Dylan Party Tape: 1960
MAKING THE TAPE
Thanks to Minneapolis resident Cleve Pettersen, the original recording of what fans and music buffs know as the “Minnesota Party Tape” was made available to the public at the library in the Minnesota History Center in St. Paul in 2004.
Petterson’s son Leif Petterson described in an article on Salon (May 8, 2019):
In the summer of 1960, my then fifteen-year-old father, Cleve Pettersen, went to Radio Shack and bought one of the first commercially available, portable reel-to-reel tape recorders. The thing was the size of a small ottoman and weighed about as much as a boulder of the same dimensions. It cost $50, which is over $400 in today’s economy, so not an insignificant purchase for a fifteen-year-old.
Pettersen wanted to get a local folk singer to sing songs into his new recorder and asked some local musicians who would be willing. He had no takers until a 19-year-old Bob Dylan agreed to be recorded in the fall of 1960. Pettersen and his friend Bil Golfus went to an apartment 711 on 15th Ave.

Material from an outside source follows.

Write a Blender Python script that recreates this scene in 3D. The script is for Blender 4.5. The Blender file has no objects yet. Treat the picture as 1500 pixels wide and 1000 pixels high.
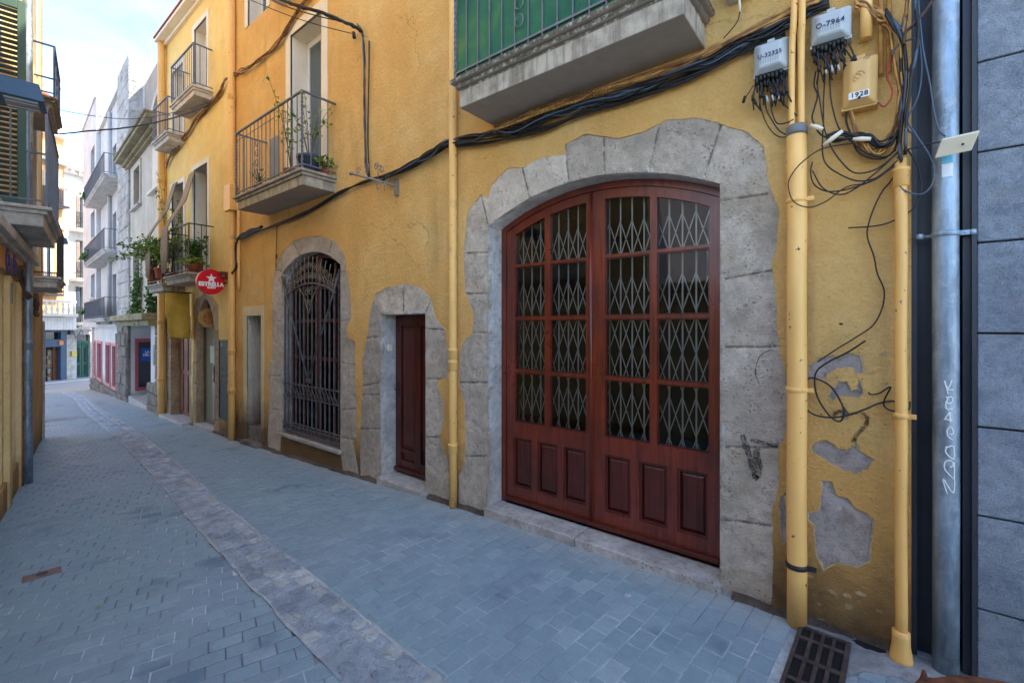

S.E. in Minneapolis (alternately described as Dylan’s, his girlfriend Bonnie Beecher’s, or rented by Dylan’s roommate, Hugh Brown) and hung out with Dylan, Bonnie, and friend Cynthia Fischer. (Bonnie would one day marry Grateful Dead/Woodstock character Wavy Gravy.)
Pettersen set up the recorder and Dylan casually sang 12 folk songs into it. The songlist:
- Blues yodel No. 8
- Come see Jerusalem (sung with Cynthia Fincher/Fischer)
- San Francisco Bay Blues
- I’m a Gambler
- Talkin’ Merchant Marine
- Talkin’ Hugh Brown
- Talkin’ Inflation Blues (song by Tom Glazer is referred to as Talkin’ Lobbyist on the recording)
- Red Rosey Bush
- Johnny I hardly Knew You
- Jesus Christ
- Streets of Glory
- K.C. Moan
Other songs mentioned by Petterson’s son were:
- I Thought I Heard That Casey When She Blowed
- I’m Gonna Walk the Streets of Glory
Petterson never saw Dylan again, and by December 1960, Bob had left Minnesota for Greenwich Village. Petterson kept the tape for 44 years until he decided to donate it to the Minnesota History Center. It is available for listening at the library and cannot be duplicated.
THE HOUSE
Dylan lived in the ground floor middle unit of the building pictured above. It was demolished in 2014.
THE TAPE
The writing on the box below is thought to belong to Dylan’s girlfriend Bonnie Beecher, who had borrowed the tape. One theory about Dylan’s name is that he originally took it – not from Dylan Thomas – but from Marshal Dillon.
Dylan lived in a couple of places at the U, including the Sigma Alpha Mu Jewish fraternity at 928 SE 5th Street.